The Manitoba example is an interesting one for us to consider as we think more deeply about immigration and the labour market.  Even though Manitoba has no oil and gas industry and only a fairly small mining sector (less that 3% of total GDP) its economy grew robustly between 2006 and 2014.  Not to the level of Saskatchewan or Alberta mind you but still the size of the economy (real GDP) swelled by 20%.  New Brunswick, by contrast, saw its total economy grow by only 2% over the same period.

What is interesting is the drivers of economic growth.  In Manitoba, manufacturing GDP increased by 14% while decreasing 11% in New Brunswick.  Transportation and warehousing GDP up by 12% in Manitoba but down 3% in New Brunswick. The administration and support services sector (where many contact centre jobs are classified) grew its GDP by 8% in Manitoba while declining by 7% in New Brunswick.

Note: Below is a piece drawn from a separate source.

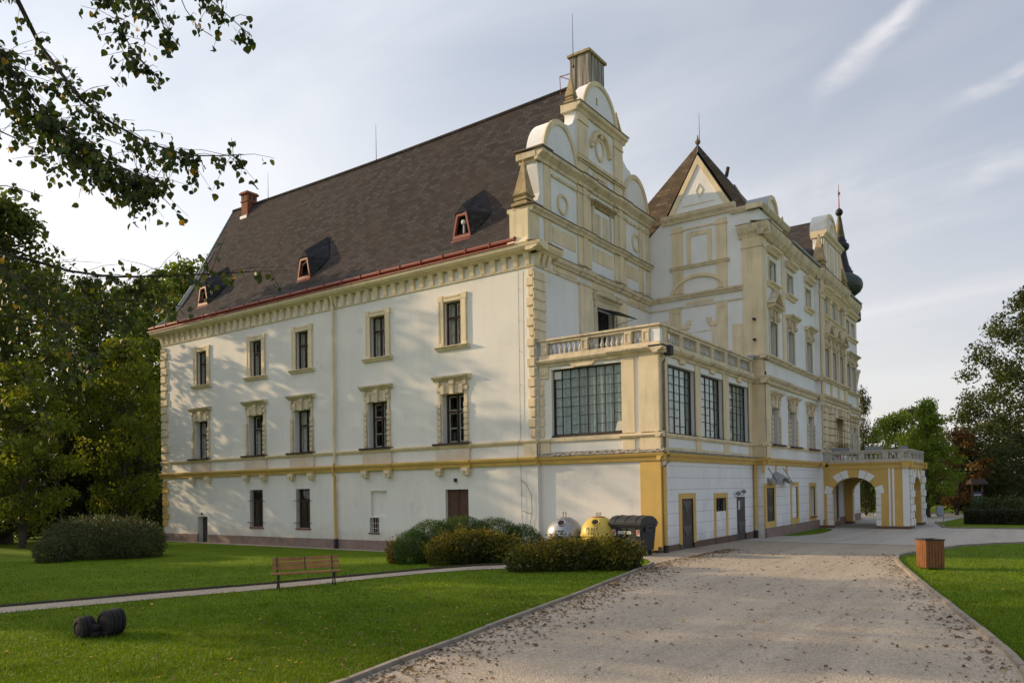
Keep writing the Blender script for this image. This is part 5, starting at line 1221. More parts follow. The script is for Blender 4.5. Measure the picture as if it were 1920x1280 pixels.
def plant_tree(kind, meshes, loc, s, rz, label, group=None, cat='tree', sz=None):
    t = thing(kind, label, cat, loc, rz, group); t.scale = (s, s, sz or s)
    put('trunk', meshes[0], t); put('crown', meshes[1], t); return t
round_ = lambda t: (math.sin(math.pi*min(1, .12+.86*t)))**.6
oval = lambda t: (math.sin(math.pi*(.08+.88*t)))**.75
cone_ = lambda t: max(.08, (1-t)**.75)*(.55+.45*min(1, t*6))
tall = lambda t: (math.sin(math.pi*(.06+.9*t**.8)))**.8
TM = {
 'bigA': tree_meshes('forest_a', 22, 5.5, 4.6, tall, 120, 11000, .42, 1.35, 'leaf_mid'),
 'bigB': tree_meshes('forest_b', 22, 3.5, 4.2, tall, 120, 11000, .42, 1.3, 'leaf_dark'),
 'yel': tree_meshes('yellowing', 14, 1.2, 4.0, oval, 100, 10000, .34, 1.05, 'leaf_yellow'),
 'oak': tree_meshes('oak', 15, 1.6, 5.2, round_, 240, 34000, .24, .9, 'leaf_oak', spread=.35),
 'point': tree_meshes('pointed', 9, 1.1, 3.0, cone_, 150, 15000, .2, .6, 'leaf_fresh', spread=.4),
 'small': tree_meshes('small', 8, .6, 3.0, oval, 90, 10000, .22, .7, 'leaf_fresh'),
 'dark': tree_meshes('dark', 9, .3, 2.6, oval, 90, 8500, .24, .8, 'leaf_oak'),
 'rust': tree_meshes('rust', 6, .8, 1.7, oval, 45, 3200, .22, .5, 'leaf_rust'),
 'grey': tree_meshes('grey', 8.5, 1, 2.4, oval, 60, 5000, .25, .7, 'leaf_grey'),
}
GL_ = 'park trees left of the palace'
def pt(kind, key, px, dp, h0, h, label, group=None, sx=1., cat='tree'):
    x, y, z = bearing(px, dp); s = h/h0
    return plant_tree(kind, TM[key], (x, y, z), s*sx, random.random()*6.3, label, group, cat, s)
pt('forest_tree', 'bigB', 12, 47, 22, 21.8, 'tall dark tree at the left edge of the photo, highest of the park trees', GL_)
pt('forest_tree', 'bigA', 95, 56, 22, 19.8, 'green tree in the second row left of the palace, right of the tallest dark tree', GL_)
pt('forest_tree', 'bigB', 165, 60, 22, 20.0, 'slender dark tree in the middle of the left wood with sky showing through it', GL_, .8)
pt('forest_tree', 'bigA', 232, 59, 22, 19.2, 'mid green tree in the left wood standing two trees from the palace corner', GL_, .9)
pt('forest_tree', 'bigA', 285, 66, 22, 22.0, 'green tree just left of the palace corner, partly behind the eaves', GL_, .85)
pt('forest_tree', 'bigA', 345, 80, 22, 27.5, 'tree top showing over the left verge of the brown roof', GL_)
pt('forest_tree', 'bigA', 428, 92, 22, 31.5, 'farther tree top peeping over the roof verge nearer the brick chimney', GL_)
pt('yellowing_tree', 'yel', 232, 52, 14, 13.6, 'bright yellow-green sunlit tree beside the palace corner', GL_, .82)
pt('yellowing_tree', 'yel', 40, 43, 14, 10.5, 'yellowing lower tree at the left edge below the dark tree', GL_, 1.)
GU = 'dark undergrowth below the left wood'
for i, (px, dp, h, lab) in enumerate([(-40, 46, 7, 'dark shrub at the very left edge under the trees'), (45, 52, 6.5, 'dark undergrowth shrub behind the left end of the big round bush'), (120, 54, 7.5, 'dark undergrowth shrub behind the middle of the big round bush'), (185, 56, 7, 'dark undergrowth shrub behind the right part of the big round bush'), (245, 57, 8, 'dark undergrowth shrub next to the palace corner'), (300, 64, 8, 'dark undergrowth shrub half hidden by the palace corner')]):
    pt('undergrowth_shrub', 'dark', px, dp, 9, h, lab, GU, 1.25, 'shrub')
for i, (px, dp) in enumerate([(-20, 62), (70, 68), (150, 72), (215, 70), (275, 75)]):
    pt('undergrowth_shrub', 'dark', px, dp, 9, 9.5, 'dark shrub deep in the shade of the left wood', GU, 1.3, 'shrub')
# the trees to the west whose crowns throw the evening shade
GW = 'park trees west of the lawn'
WEST = [(-47, -30, 19), (-40, -20, 17), (-54, -12, 20), (-58, -3, 20.5), (-62, -24, 22), (-68, -34, 23), (-23, -23.0, 18.5), (-29, -19.0, 20)]
for k, (x, y, h) in enumerate(WEST):
    s = h/22; plant_tree('park_tree', TM['bigA' if k % 2 else 'bigB'], (x, y, 0), s*1.0, k*1.7, 'tall park tree on the lawn west of the palace', GW, sz=s)
# right-hand trees
GR = 'park trees right of the portico'
pt('oak_tree', 'oak', 1962, 70, 15, 20.5, 'large dark spreading tree at the right edge of the photo', GR)
pt('pointed_tree', 'point', 1741, 57, 9, 8.9, 'pointed bright green tree with a bare trunk right of the portico', GR)
pt('garden_tree', 'small', 1684, 66, 8, 8.6, 'rounded yellow-green tree behind the portico balustrade', GR)
pt('garden_tree', 'grey', 1712, 78, 8.5, 10.3, 'grey-green tree top between the yellow-green and the pointed tree', GR)
pt('garden_tree', 'dark', 1636, 76, 9, 8.4, 'dark tree close behind the far palace corner', GR)
pt('garden_tree', 'dark', 1622, 62, 9, 10.4, 'thin dark tree peeping out at the far palace corner', GR, .35)
pt('rusty_tree', 'rust', 1796, 60, 6, 6.8, 'small rust-coloured autumn tree beside the large dark tree', GR)
pt('rusty_tree', 'rust', 1727, 63, 6, 5.6, 'rust-coloured branches low beside the pointed tree', GR, .7)
pt('garden_tree', 'dark', 1815, 62, 9, 9.4, 'dark tree behind the rust-coloured tree', GR, 1.1)
pt('garden_tree', 'dark', 1865, 66, 9, 8.6, 'dark tree under the left branches of the large dark tree', GR, 1.3)
pt('garden_tree', 'grey', 1925, 60, 8.5, 6.5, 'grey-green tree below the crown of the large dark tree', GR, 1.5)
for px, dp, h in ((1655, 92, 6.5), (1700, 95, 6), (1750, 90, 5.5), (1790, 92, 6), (1840, 90, 6.5), (1890, 92, 7), (1940, 88, 7), (1600, 96, 8), (1570, 90, 8)):
    pt('background_shrub', 'dark', px, dp, 9, h, 'dark shrub in the far belt of trees behind the park lawn', 'far belt of dark shrubs', 1.8, 'shrub')
for px, lab in ((1838, 'grey-green bush just right of the green information board'), (1868, 'grey-green bush behind the middle of the clipped hedge'), (1898, 'rusty tinged bush behind the clipped hedge, near the right edge'), (1930, 'grey-green bush at the right edge behind the clipped hedge')):
    x, y, z = bearing(px, 57); c = rng.normal(size=(900, 3)); c /= np.linalg.norm(c, axis=1)[:, None]; c *= (rng.random(900)**.4)[:, None]*np.array([.75, .7, .75]); c[:, 2] += .85
    V, F2, tn = leaf_quads(c, .10, .2); tag(put('grey_bush', arr_mesh('grey_bush', V, F2, 'leaf_grey', tn), None, (x, y, z)), lab, 'bush', 'grey bushes behind the hedge')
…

If you look at the ‘public sectors’ in comparison to overall GDP growth you see an interesting trend too.  Health care GDP and public administration GDP grew strongly in Manitoba but less than the rate of overall economic growth.  In New Brunswick, by contrast, health care GDP grew five times faster than overall GDP and public administration GDP grew six times.


But what is really interesting is the correlation between growing industries and immigration.  Manitoba, a province only slightly larger than New Brunswick, attracted more than 8 times as many immigrants between 2001 and 2011 (defined as those living in the province in 2011 that arrived in Canada between 2001 and 2011).

But when it comes to the occupations that support export-oriented industries, the multiples go through the roof.  Of the more than 18,000 New Brunswickers who worked in manufacturing-related occupations (NOC 9) in 2011, only 175 were recent immigrants (0.9%).  In Manitoba, it was 5,515 (one in five of every workers).  Manitoba attracted 31.5 times as many workers in NOC 9 compared to New Brunswick over the period.


It’s clear that Manitoba has been attracting immigrants for years to support economic growth.

One final point.  Between 2001 and 2011, Manitoba’s employed workforce expanded by 62,000 people.  46,000 of the workers were recent immigrants.